We all remember the progressivist tendency to replace clapping with jazzhands at meetings, lest the former spook the easily-triggered. Now, a new range of caring-sharing workplace hand signals have come straight from the government’s digital service.
Dan Carley, from the government’s “Platform as a Service” team (something to do with the cloud, apparently), decided his team meetings were going on too long, so he devised a series of six hand gestures to empower the powerless and hack down the yakkers.
The gestures can be made by anyone at any time and consist of agreement (represented by two palms up); disagreement (the backs of the hands held up); wanting to talk (one palm up); direct response (gun fingers); clarification (a one-handed C); and point of order (a two-handed diamond, similar to the one Kanye West fans may have “put in the sky”).
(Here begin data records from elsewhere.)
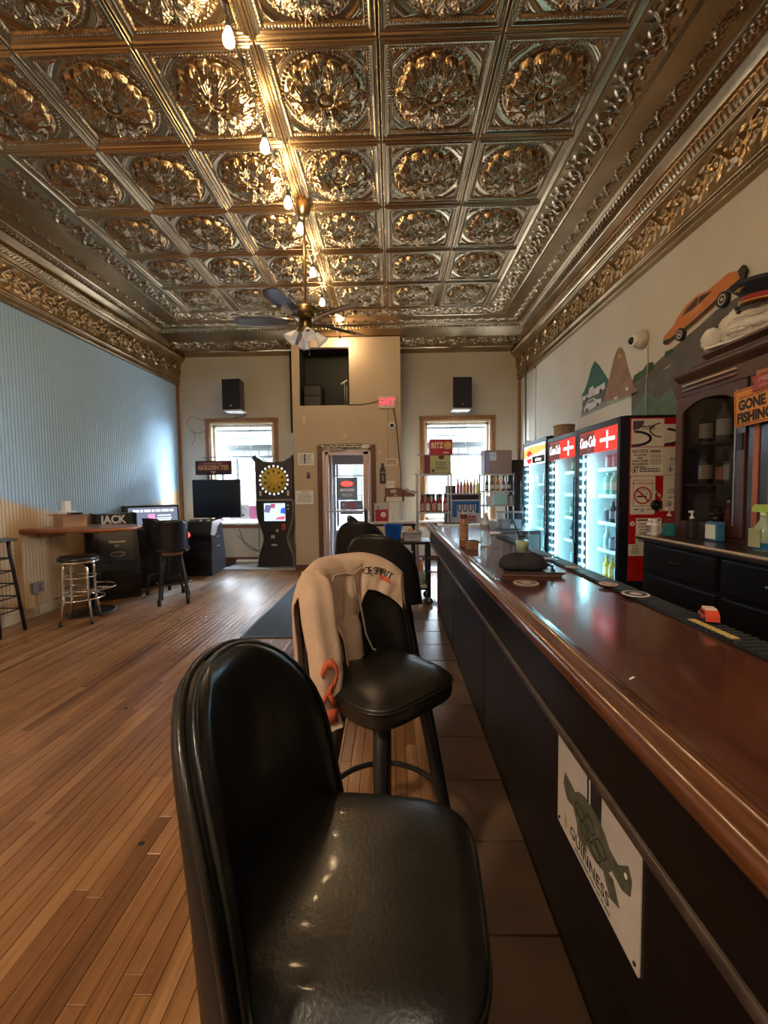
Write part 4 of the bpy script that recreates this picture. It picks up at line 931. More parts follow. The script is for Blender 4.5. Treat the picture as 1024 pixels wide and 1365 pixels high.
# ================================================================== ENTRANCE WALL FITTINGS
y = YC
t = thing('exit_sign', 'white EXIT sign with red letters on the tan wall', 'sign', (-.08, y, 2.90), FB); MB().prism(rrect(.285, .20, .012), 0, .05).build('sign_box', mat('exit_white', (.70, .58, .52), .4), t); text('EXIT', .165, emit_mat('exit_red', (.95, .035, .07), 1.0), t, (0, 0, .0505), bold=.004, sx=.85)
o = MB().tube([(-.735, y-.015, 2.868), (-.5, y-.012, 2.872), (-.36, y-.012, 2.895), (-.22, y-.012, 2.93)], .008, 6).build('sign_cable', ink); tag(o, 'black cable running from the niche to the EXIT sign', 'cable')
o = MB().tube([(.03, y-.012, 2.80), (.085, y-.012, 2.5), (.10, y-.012, 2.2), (.148, y-.016, 1.7), (.148, y-.012, 1.2)], .009, 6).build('black_cable', ink); tag(o, 'black cable dropping from the EXIT sign past the round camera', 'cable')
o = MB().tube([(-.07, y-.010, 2.80), (-.07, y-.010, 1.95)], .007, 6).build('conduit', wall_tan); tag(o, 'thin tan conduit dropping from the EXIT sign to the arrow sign', 'conduit')
t = thing('dome_camera', 'round white camera below the EXIT sign', 'camera', (.0, y, 2.50), FB); MB().lathe([(.068, 0), (.068, .03), (.055, .05), (.035, .06)], n=24).build('camera_base', white, t); MB().ball((0, 0, .045), .036).build('lens_dome', ink, t)
t = thing('door_plaque', 'long rounded plaque with two lines of print above the door', 'sign', (-.84, y, 2.155+.0), FB); MB().prism(rrect(.93, .10, .045), 0, .02).build('plaque_board', paper, t); mb = MB(); mb.tube([(p[0], p[1], .02) for p in rrect(.90, .085, .038)], .006, 5, True).build('plaque_rim', ink, t); text_lines(t, -.40, .40, [.017, -.017], .018, .021, ink)
for (nm, lab, w, h, x, z, ys_) in (('paper_notice', 'white two-column notice left of the door near eye level', .28, .21, -1.51, 1.95, [.07, .045, .02, -.01, -.04, -.07]), ('paper_notice', 'white notice with small print left of the door at handle height', .31, .24, -1.55, 1.28, [.05, .02, -.01, -.04, -.07])):
    s = sign(nm, lab, w, h, white_paper, (x, y, z), FB, 'notice'); text_lines(s, -w*.43, w*.43, ys_, .010, .005, grey_ink)
    if w < .3: MB().box(-.03, -.01, -h*.4, h*.4, .004, .006).build('black_bar', ink, s)
    else: text('NOTICE', .035, ink, s, (0, .09, .005))
t = thing('door_phone', 'small black box on the tan wall between the two notices', 'switch', (-1.47, y, 1.66), FB); MB().box(-.024, .024, -.05, .05, 0, .03, .005).build('phone_body', black, t); MB().prism(ellipse(.010, .010, 10, 0, .02), .03, .033).build('button', steel, t)
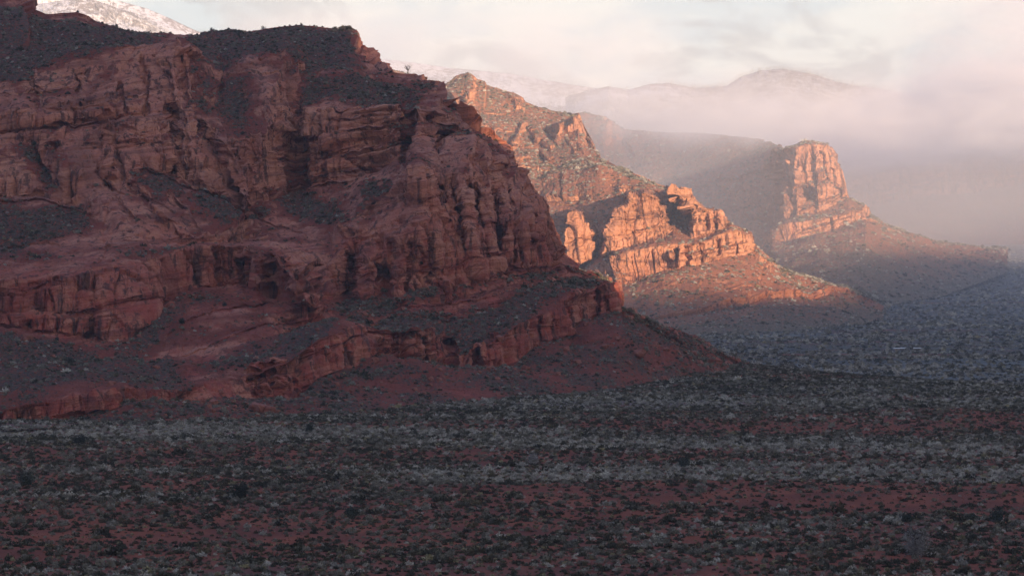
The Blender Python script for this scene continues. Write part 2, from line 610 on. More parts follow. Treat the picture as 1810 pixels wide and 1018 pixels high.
def ground_z(x, y):
    x = np.asarray(x, np.float32); y = np.asarray(y, np.float32)
    yc = np.interp(x, CRX, CRY) + 14*pn(x/60, y*0 + 0.5, 0.5, 71)
    z = 0.5 - 17.0*sm(0, 190, y - yc)
    z = z + 0.022*np.maximum(0, np.minimum(y, 6500) - 2250)
    near = sm(2200, 700, y)
    z = z + near*(1.3*pn(x/170, y/70, 0.3, 72) + 0.7*pn(x/60, y/34, 1.3, 73) + 0.25*pn(x/16, y/14, 2.3, 74))
    far = sm(1150, 1700, y)
    z = z + far*(3.2*pn(x/240, y/200, 4.3, 75) + 1.5*pn(x/90, y/110, 5.3, 76) + 0.6*pn(x/35, y/45, 5.9, 78))
    # low rise that carries the two cabins
    z = z + 3.0*np.exp(-((x - 205)/70)**2 - ((y - 1560)/60)**2)
    return z


def ground_cover(x, y):
    """how densely scrub covers the soil, and how pale it is: broad bands across the plain"""
    yy = y + 14*pn(x/140, y/140, 0.2, 81)
    band = pn(x/420, yy/46, 3.0, 82) + 0.5*pn(x/120, yy/26, 5.0, 83)
    cover = 0.52 + 0.5*band + 0.35*pn(x/22, y/22, 1.0, 84)
    bare = np.exp(-((yy - 560)/24)**2)*sm(-40, 20, x) + 0.6*np.exp(-((yy - 640)/10)**2)*sm(-20, 30, x) + 0.45*np.exp(-((yy - 790)/30)**2)*sm(-10, 60, x) + 0.6*np.exp(-((yy - 480)/18)**2)*sm(0, -40, x)
    pb = 1.1*np.exp(-((yy - 604)/17)**2)*sm(-50, 0, x) + 1.1*np.exp(-((yy - 682)/21)**2)*sm(-60, 20, x) + 1.1*np.exp(-((yy - 745)/22)**2)*sm(60, -30, x) + 0.6*np.exp(-((yy - 890)/24)**2) + 0.4*np.exp(-((yy - 800)/12)**2)
    far = sm(1150, 1500, y)
    cover = cover - 0.75*bare + 0.5*pb + 0.25*far
    pale = 0.22 + 0.35*band + 0.35*pn(x/260, yy/11, 9.0, 86) + 0.75*pb - 0.3*bare + 0.3*pn(x/60, y/40, 8.0, 85) - 0.15*far
    return np.clip(cover, 0, 1), np.clip(pale, 0, 1)


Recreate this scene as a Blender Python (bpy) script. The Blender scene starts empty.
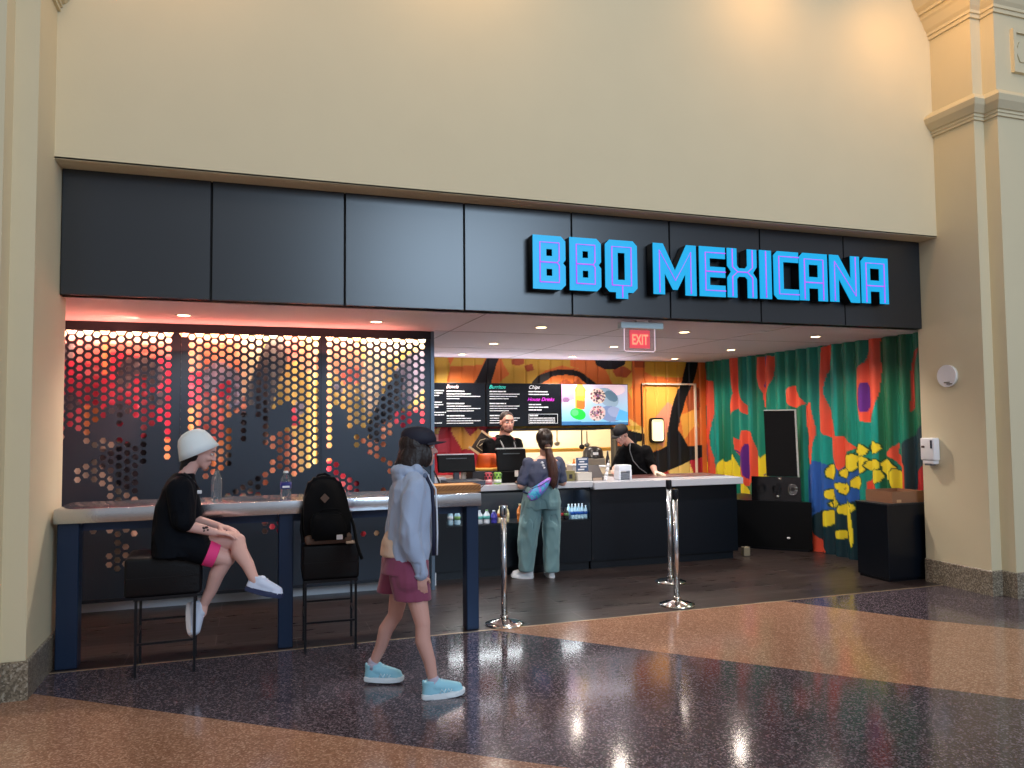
# BBQ counter front scene
SPOT_E=88; WORLD_E=.60; EXPO=0.0; LED_E=8; SIDE_FILL=6
LIGHTS=[
('hall_window_daylight',(5.2,-7,5.8),(2.5,6,3.3),4.2,3.8,700,(.58,.78,1.0),None),
('hall_skylight',(2.5,-1,10),(2.5,6,3.0),6,4,170,(1,.95,.88),None),
('cove_lamp_centre',(4.6,5.45,6.0),(4.6,6.1,4.4),.5,.2,7,(1,.52,.18),None),
('cove_lamp_middle',(1.6,5.45,6.0),(1.6,6.1,4.4),.9,.2,8,(1,.56,.22),None),
('cove_lamp_left',(-.6,5.45,5.8),(-.6,6.1,4.4),.6,.2,6,(1,.52,.18),None),
('cove_lamp_right',(6.0,5.3,5.9),(6.7,6.0,4.6),.4,.2,9,(1,.52,.18),None),
('screen_red_wash',(-.1,7.72,2.40),(-.1,7.66,4.0),3.0,.03,16,(1,.24,.16),None),  # unseen lamp added before the screen, tints the ceiling like LED spill
('screen_red_spill',(-.95,7.5,2.1),(-2.95,7.38,2.1),.02,1.1,9,(1,.28,.18),None),  # unseen lamp added before the screen, reddens the left wall
('menu_top_cove',(3.9,10.66,2.32),(3.9,9.6,3.4),3.2,.06,11,(.9,.86,.95),None),  # added uplight, brightens ceiling and upper mural; no fitting there
('shelf_light',(2.9,8.42,.918),(2.9,8.5,0),1.6,.1,14,(.9,.96,1),None),
('kitchen_ceiling_light',(4.4,12.2,2.58),(4.4,12.2,0),2.5,1.2,140,(1,.90,.72),None),
]
HOLES=[[(-1.671,2.592),(-0.635,2.625),(-0.619,1.356),(-0.701,1.358),(-0.701,1.395),(-0.765,1.396),(-0.77,1.74),(-0.846,1.74),(-0.846,1.685),(-0.905,1.685),(-0.902,1.51),(-0.969,1.511),(-0.973,1.778),(-1.107,1.779),(-1.105,1.706),(-1.18,1.707),(-1.181,1.807),(-1.255,1.807),(-1.255,1.78),(-1.319,1.735),(-1.376,1.727),(-1.374,1.618),(-1.372,1.519),(-1.444,1.52),(-1.446,1.637),(-1.502,1.647),(-1.504,1.728),(-1.65,1.497)],[(-1.446,1.619),(-1.381,1.6),(-1.316,1.581),(-1.243,1.571),(-1.194,1.579),(-1.154,1.624),(-1.104,1.605),(-1.029,1.567),(-0.979,1.576),(-0.903,1.575),(-0.9,1.363),(-0.959,1.336),(-0.962,0.998),(-1.234,1.009),(-1.236,1.163),(-1.31,1.183),(-1.359,1.212),(-1.518,1.199),(-1.521,1.351),(-1.442,1.385),(-1.37,1.401),(-1.313,1.382),(-1.314,1.463),(-1.38,1.519),(-1.445,1.538)],[(-1.452,1.018),(-0.962,0.998),(-0.958,0.706),(-1.107,0.696),(-1.221,0.73),(-1.326,0.726),(-1.447,0.768)],[(-1.251,0.57),(-1.179,0.628),(-1.106,0.669),(-1.04,0.656),(-1.037,0.43),(-1.11,0.381),(-1.249,0.427)],[(-0.617,2.625),(0.622,2.664),(0.628,1.344),(0.542,1.229),(0.485,1.201),(0.419,1.203),(0.343,1.244),(0.287,1.226),(0.213,1.238),(0.148,1.288),(0.148,1.346),(0.212,1.383),(0.211,1.49),(0.146,1.5),(0.073,1.473),(0.071,1.772),(-0.003,1.898),(-0.049,1.927),(-0.046,1.504),(-0.109,1.505),(-0.112,1.811),(-0.184,1.812),(-0.246,1.774),(-0.245,1.66),(-0.183,1.659),(-0.17,1.278),(-0.313,1.282),(-0.312,1.206),(-0.453,1.229),(-0.457,1.624),(-0.605,1.626)],[(-0.258,1.129),(-0.177,1.098),(-0.115,1.105),(-0.052,1.17),(0.011,1.215),(0.084,1.242),(0.158,1.24),(0.159,1.086),(0.085,1.06),(0.086,0.935),(-0.256,0.95)],[(-0.185,0.9),(-0.122,0.897),(-0.121,0.774),(-0.183,0.777)],[(0.077,0.888),(0.28,0.879),(0.282,0.619),(0.217,0.623),(0.217,0.671),(0.143,0.675),(0.143,0.627),(0.079,0.63)],[(0.661,2.666),(1.749,2.7),(1.745,1.658),(1.651,1.659),(1.651,1.845),(1.578,1.845),(1.578,1.66),(1.515,1.66),(1.453,1.692),(1.453,1.661),(1.392,1.662),(1.391,1.539),(1.32,1.54),(1.32,1.419),(1.249,1.42),(1.249,1.38),(1.198,1.351),(1.128,1.352),(1.128,1.664),(1.058,1.685),(0.998,1.666),(0.998,1.616),(0.929,1.616),(0.928,1.817),(0.859,1.827),(0.8,1.867),(0.801,1.509),(0.743,1.51),(0.743,1.46),(0.666,1.462)],[(0.988,1.586),(1.118,1.544),(1.118,1.473),(1.058,1.464),(0.988,1.505)],[(0.666,1.402),(0.743,1.401),(0.812,1.33),(0.87,1.249),(0.939,1.217),(1.009,1.165),(1.009,1.016),(0.94,0.988),(0.852,0.992),(0.793,1.132),(0.734,1.203),(0.667,1.225)],[(1.249,1.359),(1.32,1.358),(1.391,1.326),(1.391,1.153),(1.32,1.155),(1.32,1.257),(1.249,1.279)],[(1.249,1.067),(1.32,1.065),(1.32,0.964),(1.249,0.966)],[(1.049,0.646),(1.118,0.642),(1.118,0.553),(1.049,0.557)],[(1.178,0.639),(1.249,0.636),(1.249,0.546),(1.178,0.55)]]
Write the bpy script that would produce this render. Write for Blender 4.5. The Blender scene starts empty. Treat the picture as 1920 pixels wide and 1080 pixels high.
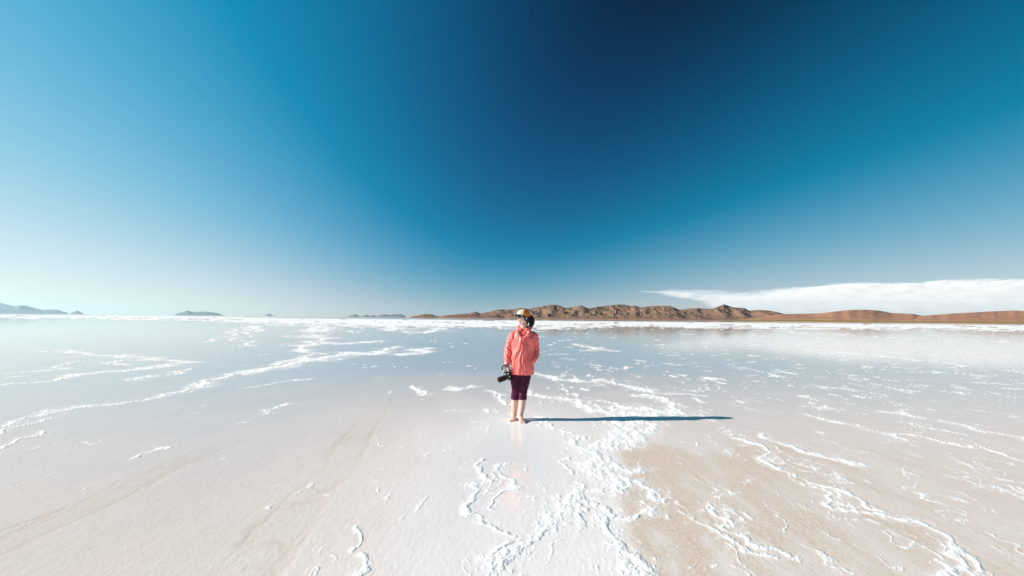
import bpy, bmesh, math
import numpy as np
from mathutils import Vector, Matrix
from mathutils.bvhtree import BVHTree

# ----------------------------------------------------------------------------- scene, camera
scene = bpy.context.scene
col = scene.collection
F = 853.3            # focal length in photograph pixels (16 mm on 36 mm, 1920 wide)
H_CAM = 1.517
PITCH = math.atan(57.0 / F)
ROLL = 0.0094
fw = Vector((0, math.cos(PITCH), math.sin(PITCH)))
r0 = Vector((1, 0, 0))
u0 = r0.cross(fw)
rt = r0 * math.cos(ROLL) + u0 * math.sin(ROLL)
up = u0 * math.cos(ROLL) - r0 * math.sin(ROLL)
CAM = Vector((0, 0, H_CAM))


def ray(px, py):
    return fw + rt * ((px - 960.0) / F) - up * ((py - 540.0) / F)


def hit(px, py):
    d = ray(px, py)
    t = -H_CAM / d.z
    return (d.x * t, d.y * t)


cam_data = bpy.data.cameras.new("camera")
cam_data.sensor_width = 36.0
cam_data.lens = 16.0
cam_data.clip_start = 0.05
cam_data.clip_end = 400000.0
cam = bpy.data.objects.new("camera", cam_data)
col.objects.link(cam)
M = Matrix.Identity(4)
for i in range(3):
    M[i][0] = rt[i]
    M[i][1] = up[i]
    M[i][2] = -fw[i]
    M[i][3] = CAM[i]
cam.matrix_world = M
scene.camera = cam

# ----------------------------------------------------------------------------- noise
def _hash(ix, iy, seed):
    ix = ix.astype(np.int64)
    iy = iy.astype(np.int64)
    h = (ix * 374761393 + iy * 668265263 + seed * 982451653) & 0xFFFFFFFF
    h = ((h ^ (h >> 13)) * 1274126177) & 0xFFFFFFFF
    h = ((h ^ (h >> 16)) * 2246822519) & 0xFFFFFFFF
    return (h ^ (h >> 15)) & 0xFFFFFFFF


def perlin(x, y, seed=0):
    x = np.asarray(x, dtype=np.float64)
    y = np.asarray(y, dtype=np.float64)
    xi = np.floor(x)
    yi = np.floor(y)
    xf = x - xi
    yf = y - yi
    u = xf * xf * xf * (xf * (xf * 6 - 15) + 10)
    v = yf * yf * yf * (yf * (yf * 6 - 15) + 10)

    def g(dx, dy):
        a = _hash(xi + dx, yi + dy, seed).astype(np.float64) * (2 * math.pi / 4294967296.0)
        return np.cos(a) * (xf - dx) + np.sin(a) * (yf - dy)

    n0 = g(0, 0) * (1 - u) + g(1, 0) * u
    n1 = g(0, 1) * (1 - u) + g(1, 1) * u
    return (n0 * (1 - v) + n1 * v) * 1.5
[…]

Months on, Carley says the system is working well. “In the first week, people felt very self-conscious,” he says. “[However,] the flow of conversation is improved. Agreement or disagreement can be demonstrated without speaking. Whoever is talking is free to finish without interruption and gain feedback as they talk.”
Given how well it’s going, perhaps Carley could be persuaded to upgrade his repertoire to include a few more modern meeting necessities, such as:
We Tried This Before You Arrived and it Didn’t Work Then. Right index finger arcs right to left.
Reiterative Point About to Be Made Simply to Feel Like a Contributor. Both palms spun round each other.
This Bit Will Never Have Anything to Do With Me So I’m Tuning Out. First two fingers wiggled pointing towards eyes.
That’s Exactly What Someone Who Has Never Had to Do it Would Say. Both hands in gun fingers at speaker.
Ignore Him, He Never Actually Does Anything He Says. Finger spun against side of head.
My Brain Is Full. Two hands placed palm-down over eyes.